When second violinist David Chernyavsky prefaced the St. Petersburg String Quartet’s December 4 performance with the comment that the musicians would at times be “playing four independent parts, often separated by different meters,” I had a shuddering flashback from enduring Elliot Carter’s Third Quartet decades ago. In the event, the Duke University Reynolds Theatre audience had a much more listener-friendly experience than the austere academic style I recalled. Georgian composer Zurab Nadarejshvili (b. 1957) draws upon folk elements — spirited dances — and Georgia’s characteristic polyphonic choral tradition. His Quartet No. 1 (1983), which according to the composer “reflect(s) … the emotional experience of the Georgian people during the period of Stalinism and World War II,” is in three movements that have in common a fading into silence as each ends. Beginning with a dirge-like slowness, the first movement features a soulful chant-like theme, spun by the cello, that embodies mourning the victims of Stalinist tyranny. The fast second movement has a folk dance flavor and employs a wide range of unconventional techniques — high exposed notes, bowing close to the bridge, slapping the belly and sides of the instruments with the hands, slapping the strings with the back of the bow, etc. Here each player’s part is a different motif at a different meter. The solemn mood of the first movement returns in the third, which features an extended mournful melody for the first violin — a wailing for the dead — after the introduction, with extended pizzicatos over a droning cello line. All the members of the St. Petersburg Quartet played with great virtuosity and profound musicianship. The balances were excellent, intonation was exemplary, even in the highest positions, the string tone was full and warm, and the phrasing was deeply communicative.
The centenary of Antonín Dvorák’s death has brought a welcome variety to our concert halls, with unjustly neglected masterpieces being given an airing — a welcome break from a too-steady diet of the composer’s popular “American” Quartet, Op. 96. Bubbling over with joy and gorgeous melodies, the composer’s Quartet No. 14 in A-flat, Op. 105, made a perfect foil for the St. Petersburg’s other two selections, tinged with sorrow and tragedy. Ambivalence between melancholic and ebullient elements leavens the score. At times, there are echoes of the soundscape of the “New World” Symphony. The musicians’ virtues, heard in the Nadarejshvili, were brought to bear in an interpretation that was as richly satisfying as it was glowing and heartfelt.
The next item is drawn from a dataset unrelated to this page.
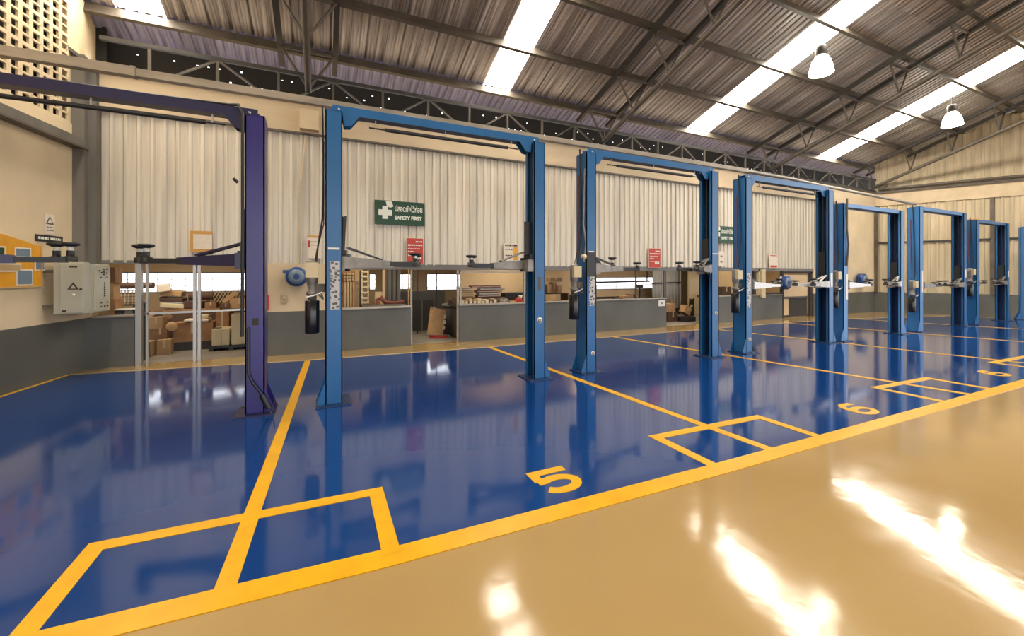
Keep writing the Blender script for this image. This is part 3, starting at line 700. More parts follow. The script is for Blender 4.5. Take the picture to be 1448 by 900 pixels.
# ================================================================== SIGNS AND NOTICES
def sign(name, label, x0, x1, z0, z1, k, cat, group=None, y=WY - .035):
    t = thing(name, (x0, y, z0), label, cat, group)
    B().box(0, x1 - x0, -.012, 0, 0, z1 - z0, k).build('sign_board' if 'sign' in name else 'sheet', t)
    return t
def safety(label, x, z, w, h):
    t = sign('safety_sign', label, x, x + w, z, z + h, 'green', 'sign', 'green safety signs')
    cx, cz, a, b_ = w * .205, h * .50, h * .27, h * .115
    B().prism([(cx - b_, cz + a), (cx + b_, cz + a), (cx + b_, cz + b_), (cx + a, cz + b_), (cx + a, cz - b_), (cx + b_, cz - b_), (cx + b_, cz - a), (cx - b_, cz - a), (cx - b_, cz - b_), (cx - a, cz - b_), (cx - a, cz + b_), (cx - b_, cz + b_)], 'y', -.016, -.012, 'letter').build('white_cross', t)
    B().prism([(cx + .01, h * .97), (cx + .14, h * .97), (cx + .17, h * .76), (cx + .10, h * .70), (cx + .03, h * .80)], 'y', -.016, -.012, 'letter').build('flag_mark', t)
    text('lettering', '\u0e1b\u0e25\u0e2d\u0e14\u0e20\u0e31\u0e22\u0e44\u0e27\u0e49\u0e01\u0e48\u0e2d\u0e19', .17, 'letter', t, (w * .39, -.013, h * .58), offset=.004, fit=w * .56)
    text('lettering', 'SAFETY FIRST', .118, 'letter', t, (w * .395, -.013, h * .23), offset=.005, fit=w * .55)
    return t
safety('green SAFETY FIRST sign on the pale wall beside the first blue post', 1.02, 2.68, 1.07, .52)
safety('green safety sign half hidden between two blue posts farther along', 11.35, 2.62, 1.15, .55)
def lines(t, rows, k, name='print_line'):
    g = B()
    for (x0, x1, z, h) in rows:
        x = x0
        while x < x1 - .004:
            l = min(random.uniform(.02, .06), x1 - x); g.box(x, x + l, -.0145, -.012, z, z + h, k); x += l + .012
    return g.build(name, t, kind='stuff')
def redposter(label, x, z, w, h):
    t = sign('red_notice', label, x, x + w, z, z + h, 'red', 'notice', 'red notices')
    B().box(-.012, w + .012, -.006, .002, -.012, h + .012, 'paper').build('white_edge', t)
    lines(t, [(w * .55, w * .95, h * .84, .03), (w * .07, w * .95, h * .70, .03), (w * .07, w * .8, h * .58, .015), (w * .07, w * .4, h * .46, .02), (w * .07, w * .9, h * .30, .02), (w * .5, w * .9, h * .18, .06)], 'letter')
    return t
redposter('red notice with white print low on the sheets below the safety sign', 1.70, 1.84, .36, .56)
redposter('red notice on the sheets between the second pair of blue posts', 8.72, 1.80, .44, .56)
t = sign('framed_notice', 'white notice with ochre frame above the purple arm', -2.17, -1.84, 2.0, 2.39, 'orange', 'notice')
B().box(.05, .33, -.016, -.012, .06, .33, 'paper').build('paper_sheet', t); lines(t, [(.1, .28, .26, .006), (.1, .25, .2, .006)], 'steel')
t = sign('framed_notice', 'pale paper notice with tan top strip left of the first blue post', -.27, -.01, 1.92, 2.38, 'paper', 'notice')
B().box(0, .26, -.016, -.012, .42, .46, 'orange').build('tan_strip', t); lines(t, [(.06, .22, .34, .006), (.06, .22, .26, .006), (.06, .2, .18, .006)], 'steel')
B().box(.015, .05, -.016, -.012, .22, .36, 'redtag').build('red_mark', t)
t = sign('wall_notice', 'white and yellow notice with black bars beside the second blue post', 4.04, 4.44, 1.93, 2.36, 'paper', 'notice')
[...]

The ensemble was equally imaginative in its choice of Dmitry Shostakovich’s Quartet No. 9 in E-flat, Op. 117 (1964), instead of the more often played Third Quartet or the Fifth or the Eighth. With many composed for what the composer called “the drawer,” meant to be premiered in less repressive times, the string quartets contain some of Shostakovich’s most personal music They deserve to be programmed with the same frequency as late Beethoven, Brahms, and Bartók. The Ninth, dedicated to Irina Antonovna, his third wife, reflects his happy marriage, and the overall mood of the quartet is cheerful by Shostakovich’s standards. Its five movements are played without pause. The opening’s light textures and bouncy rhythms are followed by chorale-like adagio that leads to an allegretto dominated by a jaunty polka that becomes wilder as it unfolds. (Its relentless drive reminds me of music written for a comic chase.) The second slow movement suggests the sound world of Mussorgsky’s Boris Godunov, which Shostakovich had recently re-orchestrated. Two-fifths of the quartet is taken up by the concluding allegro, which features a redevelopment of all the preceding material. The St. Petersburg players delivered it with astonishing intensity, deploying a wide palette of string techniques including dramatic pizzicatos, hairpin changes of meter or bowings, etc., thus meeting every demand of the score and fully delineating the emotional depth of the piece.